How to Set Up Remote Desktop (RDP) Access on a Windows VPS

Search for how to secure RDP and half the results will tell you to change the port from 3389 to something else. It is the first advice everyone gives.

It is also close to worthless, and believing in it is how Windows servers end up encrypted by ransomware. We’ll get to why. First, let’s get you logged in.

Getting to the Desktop

A Linux VPS you drive from a terminal. A Windows Server VPS you drive from its desktop, and the road there is Remote Desktop Protocol. Most providers ship it already enabled, so the fastest path is simply to try connecting.

On Windows, press Win + R, type mstsc, hit Enter. Type your server’s IP. Connect. Enter the administrator username and password your host gave you. Accept the certificate warning, which is expected on a fresh server using a self-signed certificate.

Not on Windows?

  • macOS: install Microsoft Remote Desktop from the App Store, add a PC, enter the IP
  • Linux: sudo apt install remmina remmina-plugin-rdp, create an RDP profile, enter the server details

If that connected, skip ahead to the security section, because that is the part that will actually cost you something if you get it wrong.

If It Didn’t Connect

RDP has to be enabled on the server, and port 3389 has to be open in two separate firewalls. The second one is what people miss.
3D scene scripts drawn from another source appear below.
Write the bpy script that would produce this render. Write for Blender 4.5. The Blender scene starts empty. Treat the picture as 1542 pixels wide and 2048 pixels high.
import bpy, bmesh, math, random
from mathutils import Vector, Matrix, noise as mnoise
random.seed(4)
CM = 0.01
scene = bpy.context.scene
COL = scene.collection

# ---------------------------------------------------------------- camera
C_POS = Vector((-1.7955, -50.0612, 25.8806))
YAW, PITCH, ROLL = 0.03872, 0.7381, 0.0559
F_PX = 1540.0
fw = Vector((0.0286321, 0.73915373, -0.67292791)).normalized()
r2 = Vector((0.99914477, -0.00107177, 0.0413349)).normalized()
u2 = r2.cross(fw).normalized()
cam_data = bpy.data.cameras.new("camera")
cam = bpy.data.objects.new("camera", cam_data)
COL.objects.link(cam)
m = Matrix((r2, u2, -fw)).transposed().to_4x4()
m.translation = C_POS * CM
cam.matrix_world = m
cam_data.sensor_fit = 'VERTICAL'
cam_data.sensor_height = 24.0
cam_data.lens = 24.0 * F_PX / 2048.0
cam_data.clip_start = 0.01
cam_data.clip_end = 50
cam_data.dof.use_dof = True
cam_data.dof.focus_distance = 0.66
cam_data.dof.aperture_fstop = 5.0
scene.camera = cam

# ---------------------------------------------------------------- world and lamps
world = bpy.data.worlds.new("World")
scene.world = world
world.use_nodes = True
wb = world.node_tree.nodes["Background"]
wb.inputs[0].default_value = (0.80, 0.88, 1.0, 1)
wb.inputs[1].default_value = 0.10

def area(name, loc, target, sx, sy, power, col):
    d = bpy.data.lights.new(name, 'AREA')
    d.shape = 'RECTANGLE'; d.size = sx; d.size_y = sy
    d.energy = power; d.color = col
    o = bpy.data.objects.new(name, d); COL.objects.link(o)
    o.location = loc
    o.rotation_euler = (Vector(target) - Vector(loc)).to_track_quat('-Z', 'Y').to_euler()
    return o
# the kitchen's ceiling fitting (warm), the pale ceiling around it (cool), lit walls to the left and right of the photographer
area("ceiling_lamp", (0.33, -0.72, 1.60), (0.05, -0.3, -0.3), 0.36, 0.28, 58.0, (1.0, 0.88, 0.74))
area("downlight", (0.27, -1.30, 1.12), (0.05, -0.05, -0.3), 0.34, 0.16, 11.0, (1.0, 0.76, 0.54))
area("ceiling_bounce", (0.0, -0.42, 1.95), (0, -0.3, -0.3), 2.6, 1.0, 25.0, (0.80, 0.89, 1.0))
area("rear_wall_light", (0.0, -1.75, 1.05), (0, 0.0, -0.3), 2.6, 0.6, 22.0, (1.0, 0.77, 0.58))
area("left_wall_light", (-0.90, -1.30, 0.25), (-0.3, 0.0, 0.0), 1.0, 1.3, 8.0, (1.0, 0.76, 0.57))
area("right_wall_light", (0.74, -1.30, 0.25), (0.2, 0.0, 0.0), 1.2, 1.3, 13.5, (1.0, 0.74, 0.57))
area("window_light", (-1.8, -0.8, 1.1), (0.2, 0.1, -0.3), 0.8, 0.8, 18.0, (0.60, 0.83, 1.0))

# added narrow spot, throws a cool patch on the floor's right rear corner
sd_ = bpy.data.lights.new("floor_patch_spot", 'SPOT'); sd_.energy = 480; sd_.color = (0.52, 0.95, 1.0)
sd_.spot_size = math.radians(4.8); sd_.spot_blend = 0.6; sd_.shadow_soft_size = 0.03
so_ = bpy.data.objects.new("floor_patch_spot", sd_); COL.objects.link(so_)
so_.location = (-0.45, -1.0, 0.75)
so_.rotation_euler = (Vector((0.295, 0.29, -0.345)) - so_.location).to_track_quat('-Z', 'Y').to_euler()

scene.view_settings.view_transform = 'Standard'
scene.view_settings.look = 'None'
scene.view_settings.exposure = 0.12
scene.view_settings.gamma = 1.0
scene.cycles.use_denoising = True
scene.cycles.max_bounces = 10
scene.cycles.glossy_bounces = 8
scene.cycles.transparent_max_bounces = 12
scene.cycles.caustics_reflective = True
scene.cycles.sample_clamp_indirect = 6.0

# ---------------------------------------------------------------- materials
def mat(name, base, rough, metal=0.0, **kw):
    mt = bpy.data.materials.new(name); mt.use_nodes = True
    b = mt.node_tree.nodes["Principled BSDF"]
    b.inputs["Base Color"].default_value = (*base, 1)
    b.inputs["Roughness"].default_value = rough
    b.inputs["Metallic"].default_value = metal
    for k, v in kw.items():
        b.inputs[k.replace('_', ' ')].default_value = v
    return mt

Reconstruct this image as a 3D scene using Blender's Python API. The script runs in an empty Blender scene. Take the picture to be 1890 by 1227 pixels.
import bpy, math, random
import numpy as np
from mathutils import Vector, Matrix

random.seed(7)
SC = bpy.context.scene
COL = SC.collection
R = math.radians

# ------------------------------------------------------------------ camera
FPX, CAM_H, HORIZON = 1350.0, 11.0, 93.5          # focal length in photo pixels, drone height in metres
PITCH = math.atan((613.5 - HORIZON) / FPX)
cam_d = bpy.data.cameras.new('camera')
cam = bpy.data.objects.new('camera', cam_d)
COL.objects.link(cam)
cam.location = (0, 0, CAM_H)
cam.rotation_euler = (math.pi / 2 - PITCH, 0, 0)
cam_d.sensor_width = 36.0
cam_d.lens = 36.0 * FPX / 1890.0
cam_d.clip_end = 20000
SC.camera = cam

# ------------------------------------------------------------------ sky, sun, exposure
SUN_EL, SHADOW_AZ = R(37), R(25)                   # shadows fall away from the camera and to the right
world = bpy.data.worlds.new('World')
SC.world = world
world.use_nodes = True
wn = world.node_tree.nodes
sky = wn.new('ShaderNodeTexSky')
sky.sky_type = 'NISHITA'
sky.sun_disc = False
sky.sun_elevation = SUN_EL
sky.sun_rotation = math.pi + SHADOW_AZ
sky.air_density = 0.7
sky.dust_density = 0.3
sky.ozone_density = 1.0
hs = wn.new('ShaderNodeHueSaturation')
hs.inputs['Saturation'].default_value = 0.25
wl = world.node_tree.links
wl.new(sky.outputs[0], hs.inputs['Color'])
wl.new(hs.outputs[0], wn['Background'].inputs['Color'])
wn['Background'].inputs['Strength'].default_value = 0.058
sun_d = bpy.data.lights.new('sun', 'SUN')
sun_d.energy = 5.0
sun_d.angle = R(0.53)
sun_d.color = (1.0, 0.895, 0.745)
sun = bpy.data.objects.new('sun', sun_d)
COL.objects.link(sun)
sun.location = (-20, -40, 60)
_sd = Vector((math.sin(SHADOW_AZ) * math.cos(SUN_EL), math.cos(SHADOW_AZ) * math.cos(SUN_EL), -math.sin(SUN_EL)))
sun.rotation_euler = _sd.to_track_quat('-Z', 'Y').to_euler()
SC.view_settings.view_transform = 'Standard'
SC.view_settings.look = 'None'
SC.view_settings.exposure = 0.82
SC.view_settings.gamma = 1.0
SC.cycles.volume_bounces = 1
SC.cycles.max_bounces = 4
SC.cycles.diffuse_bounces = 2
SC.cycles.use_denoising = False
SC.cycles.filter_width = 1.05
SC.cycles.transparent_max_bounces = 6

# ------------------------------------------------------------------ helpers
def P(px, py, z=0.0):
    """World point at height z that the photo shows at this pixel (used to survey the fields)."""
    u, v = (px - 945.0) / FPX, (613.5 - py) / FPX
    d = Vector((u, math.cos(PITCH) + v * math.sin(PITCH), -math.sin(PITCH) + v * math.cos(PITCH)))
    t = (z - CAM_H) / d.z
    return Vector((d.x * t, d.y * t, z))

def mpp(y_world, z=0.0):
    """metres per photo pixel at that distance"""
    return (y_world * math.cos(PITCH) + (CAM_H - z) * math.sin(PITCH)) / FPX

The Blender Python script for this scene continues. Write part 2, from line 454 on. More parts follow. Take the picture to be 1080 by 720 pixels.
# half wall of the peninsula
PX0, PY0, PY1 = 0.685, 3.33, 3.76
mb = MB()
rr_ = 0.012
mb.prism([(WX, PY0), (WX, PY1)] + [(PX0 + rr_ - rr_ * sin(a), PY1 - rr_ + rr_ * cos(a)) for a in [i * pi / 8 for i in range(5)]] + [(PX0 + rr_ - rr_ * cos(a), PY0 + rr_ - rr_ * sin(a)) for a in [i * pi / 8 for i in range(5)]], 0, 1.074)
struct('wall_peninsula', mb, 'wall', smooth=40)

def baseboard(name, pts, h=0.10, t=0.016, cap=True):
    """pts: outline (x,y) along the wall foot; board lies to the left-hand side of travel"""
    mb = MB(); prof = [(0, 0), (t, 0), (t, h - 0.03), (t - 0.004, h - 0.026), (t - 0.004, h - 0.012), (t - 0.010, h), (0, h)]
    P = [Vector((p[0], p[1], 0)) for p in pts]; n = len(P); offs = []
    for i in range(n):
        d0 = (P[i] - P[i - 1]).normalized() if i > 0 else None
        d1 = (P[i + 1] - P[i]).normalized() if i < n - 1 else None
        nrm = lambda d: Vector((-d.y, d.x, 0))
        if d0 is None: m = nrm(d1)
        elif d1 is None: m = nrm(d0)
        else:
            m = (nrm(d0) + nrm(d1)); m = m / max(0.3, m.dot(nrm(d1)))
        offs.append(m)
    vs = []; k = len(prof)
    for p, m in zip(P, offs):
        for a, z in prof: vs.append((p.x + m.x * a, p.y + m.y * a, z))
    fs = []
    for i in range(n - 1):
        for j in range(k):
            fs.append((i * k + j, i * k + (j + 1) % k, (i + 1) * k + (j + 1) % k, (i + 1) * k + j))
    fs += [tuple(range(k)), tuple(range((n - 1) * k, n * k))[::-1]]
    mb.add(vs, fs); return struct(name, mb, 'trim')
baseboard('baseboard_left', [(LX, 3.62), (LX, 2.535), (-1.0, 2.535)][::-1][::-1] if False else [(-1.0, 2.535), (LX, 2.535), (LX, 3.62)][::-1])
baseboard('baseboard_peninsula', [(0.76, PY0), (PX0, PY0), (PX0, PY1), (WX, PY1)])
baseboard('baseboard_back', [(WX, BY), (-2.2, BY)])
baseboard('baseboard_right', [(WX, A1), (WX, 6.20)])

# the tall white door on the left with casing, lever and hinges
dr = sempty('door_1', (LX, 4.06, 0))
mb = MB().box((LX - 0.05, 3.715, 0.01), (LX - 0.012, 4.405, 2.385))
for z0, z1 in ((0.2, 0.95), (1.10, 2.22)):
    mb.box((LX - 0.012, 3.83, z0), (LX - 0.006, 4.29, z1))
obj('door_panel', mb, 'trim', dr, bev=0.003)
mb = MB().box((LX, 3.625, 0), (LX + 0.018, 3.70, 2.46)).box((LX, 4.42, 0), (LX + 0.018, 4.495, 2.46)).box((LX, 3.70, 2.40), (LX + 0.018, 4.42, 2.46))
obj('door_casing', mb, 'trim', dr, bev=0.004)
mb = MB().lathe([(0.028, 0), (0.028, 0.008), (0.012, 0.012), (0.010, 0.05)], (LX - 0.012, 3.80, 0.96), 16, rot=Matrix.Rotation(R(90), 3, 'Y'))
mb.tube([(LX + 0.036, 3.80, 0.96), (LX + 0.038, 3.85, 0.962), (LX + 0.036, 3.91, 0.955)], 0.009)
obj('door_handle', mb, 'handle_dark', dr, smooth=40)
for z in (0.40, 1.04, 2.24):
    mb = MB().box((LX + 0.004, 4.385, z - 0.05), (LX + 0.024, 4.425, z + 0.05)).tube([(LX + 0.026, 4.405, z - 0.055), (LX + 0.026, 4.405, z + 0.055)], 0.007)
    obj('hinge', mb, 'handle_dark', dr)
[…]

To enable RDP, get to the desktop through your provider’s console or VNC access, then:

  1. Open Server Manager and click Local Server
  2. Find Remote Desktop, which will read “Disabled”. Click it
  3. Choose Allow remote connections to this computer
  4. Tick Allow connections only from computers running Remote Desktop with Network Level Authentication. Leave this on. It is the single most valuable checkbox on the page
  5. Apply, OK

Windows Firewall usually opens 3389 for you when you do this. Your hosting provider’s firewall will not. That is a separate layer sitting in front of the VPS, configured in your provider’s control panel, and until you allow inbound TCP 3389 there, nothing you change inside Windows makes any difference.

Only One of You Can Be Logged In

A standard Windows Server VPS permits exactly one interactive administrator session. Your colleague connects, and you get thrown out. That is not a bug and no setting will fix it.

Multiple simultaneous users requires the Remote Desktop Services role plus Client Access Licenses from Microsoft, both of which cost money. People coming from Linux expect RDP to behave like SSH, where twenty people can be logged in at once without anyone noticing. It does not, and the licensing is where that difference bites.

Now the Part That Matters

RDP is one of the most attacked services on the internet. Not because it is badly built, but because it hands an attacker a full desktop with administrator rights the moment they guess a password. Every major ransomware family in the last decade has had “exposed RDP with a weak password” as a favoured way in.

So, back to the port advice.

Moving RDP off 3389 buys you almost nothing. The bots scanning the internet do not check one port, they sweep all of them. Moving to port 33890 means they find you a few minutes later instead of immediately. You have not locked the door, you have moved it slightly to the left, and now you have to remember where you put it.

What actually works, in order of how much it helps:

  • Restrict source IP in your provider’s firewall. Allow port 3389 only from your office or home IP. Everyone else is refused before they reach Windows at all. This single change eliminates the entire brute-force threat, because attackers cannot knock on a door they cannot see
  • Put RDP behind a VPN or an RD Gateway so it is never exposed to the open internet. This is the professional answer, and if you have any way to do it, do it
  • Use a long, unique administrator password. Bots try thousands of common passwords an hour. Length beats complexity here
  • Leave Network Level Authentication on. It forces authentication before a session is even established, which shuts down a whole class of attack
  • Change the port, last and least, and only to reduce log noise. It is a tidiness measure, not a security control

Whether you run Windows or Linux, the principle is identical: never expose an administrative service to the whole internet when you can expose it to one IP address. If you are still choosing between the two platforms, our comparison of Linux vs Windows servers and the deeper look at Linux vs Windows security both go further.

Four Errors and What They Really Mean

  • “This computer can’t connect to the remote computer”: a firewall. Nearly always the provider’s, not Windows’
  • Correct password, login refused: the account may be locked out from too many failed attempts, which is itself a signal that bots have been trying. Check Caps Lock too, before assuming the worst
  • Connection keeps dropping: usually the network between you and the server, not the server itself. Try from a different connection before you start changing settings
  • “No Remote Desktop License Servers available”: the grace period for multi-user sessions has expired. You need a licensed RDS deployment, not a configuration tweak

Before You Walk Away From This Server

Open your provider’s firewall right now and restrict port 3389 to your own IP address. It takes two minutes and it is worth more than every other hardening step on this page combined.

If you cannot do that because you connect from changing locations, then a VPN is not optional for you. It is the job.